### STATED TASK
Compute the number of lines that include the string "objects", then output that number and nothing else.

### MATERIAL
##############################

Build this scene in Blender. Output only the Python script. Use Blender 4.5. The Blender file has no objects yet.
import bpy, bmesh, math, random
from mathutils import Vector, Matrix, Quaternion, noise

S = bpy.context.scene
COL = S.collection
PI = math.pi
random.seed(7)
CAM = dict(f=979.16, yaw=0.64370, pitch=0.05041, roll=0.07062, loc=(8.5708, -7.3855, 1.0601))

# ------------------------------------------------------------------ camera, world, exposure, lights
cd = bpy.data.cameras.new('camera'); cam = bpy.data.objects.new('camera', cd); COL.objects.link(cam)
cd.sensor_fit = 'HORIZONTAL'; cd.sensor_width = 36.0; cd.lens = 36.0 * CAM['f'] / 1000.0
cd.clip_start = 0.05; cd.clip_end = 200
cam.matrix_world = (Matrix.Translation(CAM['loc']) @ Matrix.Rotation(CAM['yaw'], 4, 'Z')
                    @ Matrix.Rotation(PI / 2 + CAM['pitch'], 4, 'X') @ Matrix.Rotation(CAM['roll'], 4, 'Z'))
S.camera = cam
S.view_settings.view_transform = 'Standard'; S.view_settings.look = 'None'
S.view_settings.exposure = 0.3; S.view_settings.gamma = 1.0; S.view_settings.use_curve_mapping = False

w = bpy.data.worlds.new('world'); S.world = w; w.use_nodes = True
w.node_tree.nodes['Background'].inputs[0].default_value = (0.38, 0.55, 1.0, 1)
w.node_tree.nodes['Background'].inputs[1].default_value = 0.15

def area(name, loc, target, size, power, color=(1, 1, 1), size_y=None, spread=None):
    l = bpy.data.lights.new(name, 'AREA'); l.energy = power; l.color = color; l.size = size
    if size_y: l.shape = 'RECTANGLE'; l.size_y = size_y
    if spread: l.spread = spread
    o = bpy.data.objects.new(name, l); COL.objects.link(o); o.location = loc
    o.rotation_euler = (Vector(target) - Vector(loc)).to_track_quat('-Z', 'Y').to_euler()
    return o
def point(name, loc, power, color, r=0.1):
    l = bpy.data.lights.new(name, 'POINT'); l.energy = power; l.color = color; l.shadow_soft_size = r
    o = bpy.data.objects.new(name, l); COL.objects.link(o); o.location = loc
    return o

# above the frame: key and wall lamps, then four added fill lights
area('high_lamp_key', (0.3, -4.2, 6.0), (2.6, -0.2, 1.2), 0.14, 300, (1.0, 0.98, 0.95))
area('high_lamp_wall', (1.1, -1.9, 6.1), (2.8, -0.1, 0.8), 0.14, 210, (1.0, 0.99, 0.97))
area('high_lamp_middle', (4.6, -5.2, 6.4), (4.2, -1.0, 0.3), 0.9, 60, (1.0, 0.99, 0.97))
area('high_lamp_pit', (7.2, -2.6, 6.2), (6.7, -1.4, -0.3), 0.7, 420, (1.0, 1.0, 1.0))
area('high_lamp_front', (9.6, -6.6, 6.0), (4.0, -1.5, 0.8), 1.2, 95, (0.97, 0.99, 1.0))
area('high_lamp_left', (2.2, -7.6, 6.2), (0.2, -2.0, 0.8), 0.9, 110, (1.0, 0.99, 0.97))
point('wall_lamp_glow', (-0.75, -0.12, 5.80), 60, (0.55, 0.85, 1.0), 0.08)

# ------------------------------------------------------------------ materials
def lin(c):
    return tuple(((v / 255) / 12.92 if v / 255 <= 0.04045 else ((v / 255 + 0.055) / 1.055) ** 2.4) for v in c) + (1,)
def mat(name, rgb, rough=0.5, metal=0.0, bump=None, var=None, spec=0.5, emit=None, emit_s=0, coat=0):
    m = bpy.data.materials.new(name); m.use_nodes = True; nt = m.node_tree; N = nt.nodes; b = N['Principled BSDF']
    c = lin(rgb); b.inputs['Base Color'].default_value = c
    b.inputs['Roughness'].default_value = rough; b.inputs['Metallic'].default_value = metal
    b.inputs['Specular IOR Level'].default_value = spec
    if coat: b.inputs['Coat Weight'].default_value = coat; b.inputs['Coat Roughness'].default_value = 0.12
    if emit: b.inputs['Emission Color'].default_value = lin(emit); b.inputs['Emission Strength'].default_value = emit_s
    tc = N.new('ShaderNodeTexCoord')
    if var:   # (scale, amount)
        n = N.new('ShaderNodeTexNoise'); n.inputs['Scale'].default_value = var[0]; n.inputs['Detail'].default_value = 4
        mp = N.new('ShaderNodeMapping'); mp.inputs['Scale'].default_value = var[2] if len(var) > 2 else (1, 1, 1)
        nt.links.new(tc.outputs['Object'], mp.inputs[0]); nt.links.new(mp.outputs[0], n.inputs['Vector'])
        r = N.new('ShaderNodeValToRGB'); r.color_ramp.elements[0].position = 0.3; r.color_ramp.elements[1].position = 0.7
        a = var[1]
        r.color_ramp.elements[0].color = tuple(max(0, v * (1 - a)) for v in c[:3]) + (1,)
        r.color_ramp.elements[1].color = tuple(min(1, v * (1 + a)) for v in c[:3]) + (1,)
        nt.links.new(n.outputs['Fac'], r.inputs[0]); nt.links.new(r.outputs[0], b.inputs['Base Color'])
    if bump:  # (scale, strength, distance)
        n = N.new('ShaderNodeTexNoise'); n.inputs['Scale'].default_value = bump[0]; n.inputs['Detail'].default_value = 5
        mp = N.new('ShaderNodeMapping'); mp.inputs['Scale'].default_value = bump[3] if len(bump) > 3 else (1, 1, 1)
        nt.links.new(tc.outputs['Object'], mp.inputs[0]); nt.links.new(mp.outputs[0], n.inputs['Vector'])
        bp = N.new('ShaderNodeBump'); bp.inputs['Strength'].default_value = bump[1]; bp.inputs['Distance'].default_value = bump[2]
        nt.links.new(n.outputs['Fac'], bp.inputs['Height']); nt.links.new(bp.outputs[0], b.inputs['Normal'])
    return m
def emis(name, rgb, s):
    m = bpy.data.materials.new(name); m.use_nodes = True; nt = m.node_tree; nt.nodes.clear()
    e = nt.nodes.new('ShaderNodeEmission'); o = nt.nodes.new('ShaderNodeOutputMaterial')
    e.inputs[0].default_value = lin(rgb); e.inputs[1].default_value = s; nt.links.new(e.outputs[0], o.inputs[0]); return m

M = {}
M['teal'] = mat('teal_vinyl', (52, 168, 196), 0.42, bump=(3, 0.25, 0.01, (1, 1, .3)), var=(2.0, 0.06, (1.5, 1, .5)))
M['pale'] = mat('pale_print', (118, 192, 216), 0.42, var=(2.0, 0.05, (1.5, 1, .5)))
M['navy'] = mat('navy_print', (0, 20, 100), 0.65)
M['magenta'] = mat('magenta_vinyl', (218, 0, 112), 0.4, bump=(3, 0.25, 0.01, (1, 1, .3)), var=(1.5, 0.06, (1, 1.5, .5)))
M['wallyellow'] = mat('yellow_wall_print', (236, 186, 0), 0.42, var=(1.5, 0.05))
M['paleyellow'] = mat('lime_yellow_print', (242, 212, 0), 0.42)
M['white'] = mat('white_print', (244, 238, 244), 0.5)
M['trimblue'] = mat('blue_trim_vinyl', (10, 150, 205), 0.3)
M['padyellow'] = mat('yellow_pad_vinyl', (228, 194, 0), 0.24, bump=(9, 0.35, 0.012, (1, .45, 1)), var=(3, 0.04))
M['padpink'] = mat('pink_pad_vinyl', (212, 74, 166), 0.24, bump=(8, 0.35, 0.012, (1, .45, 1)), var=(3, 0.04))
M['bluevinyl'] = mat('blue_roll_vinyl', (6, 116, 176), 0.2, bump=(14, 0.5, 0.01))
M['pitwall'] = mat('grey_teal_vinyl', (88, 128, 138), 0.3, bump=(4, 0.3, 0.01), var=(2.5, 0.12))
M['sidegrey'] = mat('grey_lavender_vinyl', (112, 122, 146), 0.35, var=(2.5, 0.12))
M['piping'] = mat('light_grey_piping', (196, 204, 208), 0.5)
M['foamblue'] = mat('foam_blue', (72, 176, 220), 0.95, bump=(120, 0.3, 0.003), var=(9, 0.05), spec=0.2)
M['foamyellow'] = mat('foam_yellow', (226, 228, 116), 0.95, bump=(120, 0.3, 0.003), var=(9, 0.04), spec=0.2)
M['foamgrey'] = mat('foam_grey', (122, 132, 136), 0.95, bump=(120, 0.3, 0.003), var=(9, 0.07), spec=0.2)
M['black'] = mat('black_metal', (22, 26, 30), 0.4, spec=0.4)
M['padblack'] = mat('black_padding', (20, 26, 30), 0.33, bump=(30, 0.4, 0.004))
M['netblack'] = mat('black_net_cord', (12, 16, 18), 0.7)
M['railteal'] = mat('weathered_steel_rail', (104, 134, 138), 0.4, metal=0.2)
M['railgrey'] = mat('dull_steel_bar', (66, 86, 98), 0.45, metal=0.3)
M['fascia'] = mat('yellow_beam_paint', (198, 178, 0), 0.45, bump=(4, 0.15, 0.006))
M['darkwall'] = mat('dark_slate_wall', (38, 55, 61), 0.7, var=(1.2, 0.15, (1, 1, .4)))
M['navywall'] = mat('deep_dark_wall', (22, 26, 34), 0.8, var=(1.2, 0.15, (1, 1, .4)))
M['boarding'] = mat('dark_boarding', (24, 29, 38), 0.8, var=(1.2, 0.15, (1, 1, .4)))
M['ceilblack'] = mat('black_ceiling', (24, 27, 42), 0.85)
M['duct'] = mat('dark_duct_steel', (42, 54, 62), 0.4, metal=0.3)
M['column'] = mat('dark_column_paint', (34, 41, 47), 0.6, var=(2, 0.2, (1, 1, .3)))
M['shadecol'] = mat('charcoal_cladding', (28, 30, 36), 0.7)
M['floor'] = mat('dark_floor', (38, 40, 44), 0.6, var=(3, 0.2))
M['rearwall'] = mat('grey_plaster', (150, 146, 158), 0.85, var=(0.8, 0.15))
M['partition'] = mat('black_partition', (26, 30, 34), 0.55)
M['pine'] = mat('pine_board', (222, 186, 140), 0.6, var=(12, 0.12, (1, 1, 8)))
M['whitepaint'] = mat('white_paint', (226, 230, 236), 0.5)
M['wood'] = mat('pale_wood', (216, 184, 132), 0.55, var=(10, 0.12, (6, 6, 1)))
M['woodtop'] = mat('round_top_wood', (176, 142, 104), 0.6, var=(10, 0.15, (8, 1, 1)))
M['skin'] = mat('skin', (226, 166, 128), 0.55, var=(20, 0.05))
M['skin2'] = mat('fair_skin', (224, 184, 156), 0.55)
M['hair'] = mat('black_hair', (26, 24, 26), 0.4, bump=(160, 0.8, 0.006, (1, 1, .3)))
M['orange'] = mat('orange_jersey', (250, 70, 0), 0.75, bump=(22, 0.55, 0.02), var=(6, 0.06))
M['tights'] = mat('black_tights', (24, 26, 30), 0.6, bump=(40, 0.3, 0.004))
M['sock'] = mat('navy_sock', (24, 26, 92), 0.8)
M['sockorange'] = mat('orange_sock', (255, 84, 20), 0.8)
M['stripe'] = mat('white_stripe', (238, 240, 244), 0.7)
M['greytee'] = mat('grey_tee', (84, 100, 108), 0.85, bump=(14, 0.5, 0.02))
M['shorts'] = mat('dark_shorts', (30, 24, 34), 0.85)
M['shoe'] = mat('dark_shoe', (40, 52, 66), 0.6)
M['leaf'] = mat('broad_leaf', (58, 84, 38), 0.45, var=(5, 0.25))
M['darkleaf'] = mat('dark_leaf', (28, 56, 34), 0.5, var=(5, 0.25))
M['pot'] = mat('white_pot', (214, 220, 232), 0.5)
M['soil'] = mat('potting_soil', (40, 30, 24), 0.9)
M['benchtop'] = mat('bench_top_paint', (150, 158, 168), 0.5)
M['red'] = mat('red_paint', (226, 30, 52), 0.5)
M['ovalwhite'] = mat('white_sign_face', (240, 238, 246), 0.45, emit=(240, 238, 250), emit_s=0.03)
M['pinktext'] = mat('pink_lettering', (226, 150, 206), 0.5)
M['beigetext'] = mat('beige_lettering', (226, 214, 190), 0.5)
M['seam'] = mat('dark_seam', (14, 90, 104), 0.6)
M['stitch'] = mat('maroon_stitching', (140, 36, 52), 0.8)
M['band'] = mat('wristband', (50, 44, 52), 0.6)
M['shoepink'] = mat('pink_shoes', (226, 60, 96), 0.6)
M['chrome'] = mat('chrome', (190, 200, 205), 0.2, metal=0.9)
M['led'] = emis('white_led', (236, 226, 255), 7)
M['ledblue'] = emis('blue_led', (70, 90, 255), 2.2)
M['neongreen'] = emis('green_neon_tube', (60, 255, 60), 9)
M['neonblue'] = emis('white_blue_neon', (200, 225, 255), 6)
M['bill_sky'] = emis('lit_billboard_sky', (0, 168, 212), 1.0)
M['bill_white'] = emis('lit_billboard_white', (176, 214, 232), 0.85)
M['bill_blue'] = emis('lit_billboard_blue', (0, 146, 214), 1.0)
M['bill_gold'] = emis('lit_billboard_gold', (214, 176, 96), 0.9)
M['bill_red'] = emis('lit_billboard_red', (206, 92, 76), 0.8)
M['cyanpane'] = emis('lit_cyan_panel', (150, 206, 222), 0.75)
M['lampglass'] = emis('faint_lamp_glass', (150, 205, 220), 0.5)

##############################

### RESULT
4